Your answer should consist solely of the lines from the one with "Keep writing the" through the one with "0.002), dull_paint, ap)", copied exactly, endpoints included.

__Available data__
══════════

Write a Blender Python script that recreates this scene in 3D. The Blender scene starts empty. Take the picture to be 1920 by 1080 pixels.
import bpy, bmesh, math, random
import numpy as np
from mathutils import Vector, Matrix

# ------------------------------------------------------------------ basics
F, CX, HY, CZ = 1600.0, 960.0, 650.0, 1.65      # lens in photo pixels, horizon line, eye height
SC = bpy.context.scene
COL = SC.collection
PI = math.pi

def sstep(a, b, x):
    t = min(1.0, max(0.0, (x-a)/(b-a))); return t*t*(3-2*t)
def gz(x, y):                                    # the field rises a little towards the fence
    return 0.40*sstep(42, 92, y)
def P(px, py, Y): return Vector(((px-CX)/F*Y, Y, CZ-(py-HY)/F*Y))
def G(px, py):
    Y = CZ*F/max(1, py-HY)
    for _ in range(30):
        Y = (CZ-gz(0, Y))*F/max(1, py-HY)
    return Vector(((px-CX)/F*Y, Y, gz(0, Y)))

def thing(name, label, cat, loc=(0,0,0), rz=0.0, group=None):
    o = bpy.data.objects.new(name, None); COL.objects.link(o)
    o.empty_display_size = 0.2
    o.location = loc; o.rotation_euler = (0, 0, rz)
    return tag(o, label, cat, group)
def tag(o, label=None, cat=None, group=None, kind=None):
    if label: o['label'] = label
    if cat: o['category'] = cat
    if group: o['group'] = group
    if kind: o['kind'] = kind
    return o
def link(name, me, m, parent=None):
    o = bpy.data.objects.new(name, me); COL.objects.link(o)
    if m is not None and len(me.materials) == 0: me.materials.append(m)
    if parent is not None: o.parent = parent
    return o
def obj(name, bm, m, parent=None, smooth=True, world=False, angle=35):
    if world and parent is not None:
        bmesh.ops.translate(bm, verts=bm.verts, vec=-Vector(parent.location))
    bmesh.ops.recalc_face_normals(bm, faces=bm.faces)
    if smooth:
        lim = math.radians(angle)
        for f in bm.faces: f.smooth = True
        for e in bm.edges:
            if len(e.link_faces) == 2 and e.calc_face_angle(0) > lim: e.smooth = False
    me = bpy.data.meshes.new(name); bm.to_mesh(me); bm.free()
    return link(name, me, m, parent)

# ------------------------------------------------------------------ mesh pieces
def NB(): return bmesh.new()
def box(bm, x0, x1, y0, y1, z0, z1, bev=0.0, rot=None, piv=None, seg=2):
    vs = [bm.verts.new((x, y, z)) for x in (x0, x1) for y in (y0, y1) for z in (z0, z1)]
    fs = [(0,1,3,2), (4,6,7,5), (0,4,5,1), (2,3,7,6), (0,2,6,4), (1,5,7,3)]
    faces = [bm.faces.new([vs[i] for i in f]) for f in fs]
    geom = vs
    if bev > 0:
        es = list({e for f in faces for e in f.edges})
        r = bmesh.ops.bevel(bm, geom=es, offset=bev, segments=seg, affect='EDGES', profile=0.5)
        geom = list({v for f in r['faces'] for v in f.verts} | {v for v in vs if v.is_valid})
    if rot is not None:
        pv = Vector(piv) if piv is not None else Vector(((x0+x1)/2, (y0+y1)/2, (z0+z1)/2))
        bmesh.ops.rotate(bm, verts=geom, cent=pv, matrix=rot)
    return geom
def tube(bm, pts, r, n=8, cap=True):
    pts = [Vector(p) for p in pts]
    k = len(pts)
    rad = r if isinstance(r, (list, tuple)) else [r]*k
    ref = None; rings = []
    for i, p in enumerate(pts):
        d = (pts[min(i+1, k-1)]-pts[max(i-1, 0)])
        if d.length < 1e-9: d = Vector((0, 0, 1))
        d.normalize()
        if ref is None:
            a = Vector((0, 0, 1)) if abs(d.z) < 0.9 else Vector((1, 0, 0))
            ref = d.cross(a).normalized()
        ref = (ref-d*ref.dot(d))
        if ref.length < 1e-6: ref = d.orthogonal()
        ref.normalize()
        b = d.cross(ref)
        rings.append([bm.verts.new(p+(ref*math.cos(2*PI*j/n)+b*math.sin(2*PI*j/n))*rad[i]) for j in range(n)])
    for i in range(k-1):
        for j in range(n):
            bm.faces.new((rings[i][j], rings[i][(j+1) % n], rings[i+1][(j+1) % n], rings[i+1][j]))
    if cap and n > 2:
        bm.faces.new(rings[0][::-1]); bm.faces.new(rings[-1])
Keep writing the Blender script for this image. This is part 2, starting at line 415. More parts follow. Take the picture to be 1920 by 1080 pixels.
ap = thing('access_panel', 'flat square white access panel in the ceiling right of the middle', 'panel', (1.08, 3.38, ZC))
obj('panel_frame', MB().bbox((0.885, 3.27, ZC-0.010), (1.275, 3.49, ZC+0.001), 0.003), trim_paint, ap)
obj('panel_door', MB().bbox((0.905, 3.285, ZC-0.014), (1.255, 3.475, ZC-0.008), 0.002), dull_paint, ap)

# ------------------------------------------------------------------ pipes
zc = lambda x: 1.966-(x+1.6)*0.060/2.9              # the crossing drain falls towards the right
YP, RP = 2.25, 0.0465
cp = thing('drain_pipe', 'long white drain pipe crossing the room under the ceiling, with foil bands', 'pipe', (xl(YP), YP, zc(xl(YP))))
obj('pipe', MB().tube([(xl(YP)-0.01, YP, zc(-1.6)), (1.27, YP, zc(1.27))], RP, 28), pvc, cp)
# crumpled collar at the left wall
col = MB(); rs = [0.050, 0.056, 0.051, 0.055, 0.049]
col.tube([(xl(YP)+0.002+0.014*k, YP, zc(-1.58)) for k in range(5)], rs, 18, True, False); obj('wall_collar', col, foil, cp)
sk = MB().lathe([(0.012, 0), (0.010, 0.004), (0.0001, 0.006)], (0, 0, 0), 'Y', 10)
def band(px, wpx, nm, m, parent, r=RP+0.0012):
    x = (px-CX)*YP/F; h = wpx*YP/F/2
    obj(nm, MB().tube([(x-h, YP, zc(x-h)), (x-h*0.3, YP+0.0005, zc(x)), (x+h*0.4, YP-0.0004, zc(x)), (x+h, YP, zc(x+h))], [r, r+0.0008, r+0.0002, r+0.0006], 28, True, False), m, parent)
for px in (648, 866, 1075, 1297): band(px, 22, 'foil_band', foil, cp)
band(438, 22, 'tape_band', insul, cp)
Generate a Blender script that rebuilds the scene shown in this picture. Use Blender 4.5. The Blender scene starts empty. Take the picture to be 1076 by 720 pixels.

══════════

__Exercise solution__
Keep writing the Blender script for this image. This is part 2, starting at line 415. More parts follow. Take the picture to be 1920 by 1080 pixels.
ap = thing('access_panel', 'flat square white access panel in the ceiling right of the middle', 'panel', (1.08, 3.38, ZC))
obj('panel_frame', MB().bbox((0.885, 3.27, ZC-0.010), (1.275, 3.49, ZC+0.001), 0.003), trim_paint, ap)
obj('panel_door', MB().bbox((0.905, 3.285, ZC-0.014), (1.255, 3.475, ZC-0.008), 0.002), dull_paint, ap)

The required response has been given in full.